Human rights are universal
LONDON EYE - Stephen Lillie (The Philippine Star) - April 4, 2013 - 12:00am

The latest session of the United Nations Human Rights Council (HRC) began in Geneva at the end of February. The Philippines and the UK were founder members of the HRC. The Philippines is currently one of 47 of Council members who are elected on a rotating basis by the UN General Assembly. Term limits mean the UK is not currently a member of the Council but we are hoping to get re-elected in 2014. Which raises the question — why?

The HRC is the UN’s primary human rights body and has a mandate to address all human rights violations and situations. It replaced the UN Commission on Human Rights in a move designed to address major human rights concerns more effectively. And over the last 18 months the Council has increasingly been able to speak with a majority or one voice on issues of concern.

During this time the human rights situation in Syria has been a top global concern. In March the British Foreign Secretary, William Hague, described Syria as “a desperate situation of increasingly extreme humanitarian suffering”. The total estimated death toll is now over 70,000. Ten thousand people died in the first two months of 2013, more than in the whole first year of the conflict. The wide range of human rights violations that have occurred amount to crimes against humanity. But what can the HRC really do?

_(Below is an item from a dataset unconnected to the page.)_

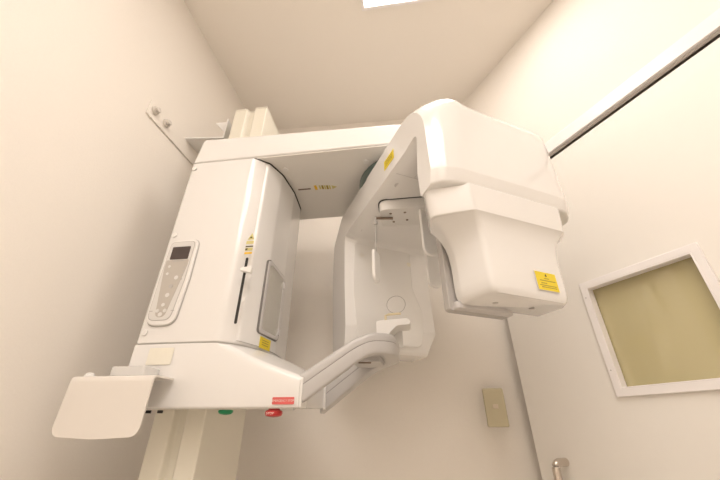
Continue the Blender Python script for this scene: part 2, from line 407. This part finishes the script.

The HRC has established an independent Commission of Inquiry to ensure that human rights violations in Syria are monitored and recorded, so that the perpetrators may be held to account. The HRC has now passed nine resolutions on Syria, the latest in March. The strong language condemning the human rights violations and highlighting the accountability of those involved sends a strong message of support to the Syrian people. The capture of Filipino peace keepers last month showed how precarious the situation is and the need for a government that can command the respect of the people and restore order and respect for human rights. The UK is very pleased that the latest session of the Council again expressed its concern for the Syrian people. The resolution on Syria, backed by a majority of members, sent a strong message of united international condemnation of the abuses that are occurring.

Britain wants to be re-elected to the HRC next year so that we can maximise our contribution to human rights globally. International organisations are only as effective as their members. If a UN organisation fails, it is because its members have collectively failed. Some people argue that international resolutions are interference in the domestic affairs of others. I disagree. It is right and proper that we hold each other to account. States are sovereign, but human rights are universal.

The Philippines has a strong attachment to human rights domestically and in its own region. It can be a force for good including on the HRC, speaking up in support of its values. The hopes expressed during the recent celebration of the EDSA revolution are a powerful reference point for the Philippines and a source of pride. What EDSA did for the Philippines in the 1980s can be an inspiration for many others around the world who are denied such rights.

The Human Rights Council is a perfect vehicle for the Philippines to continue championing human rights internationally.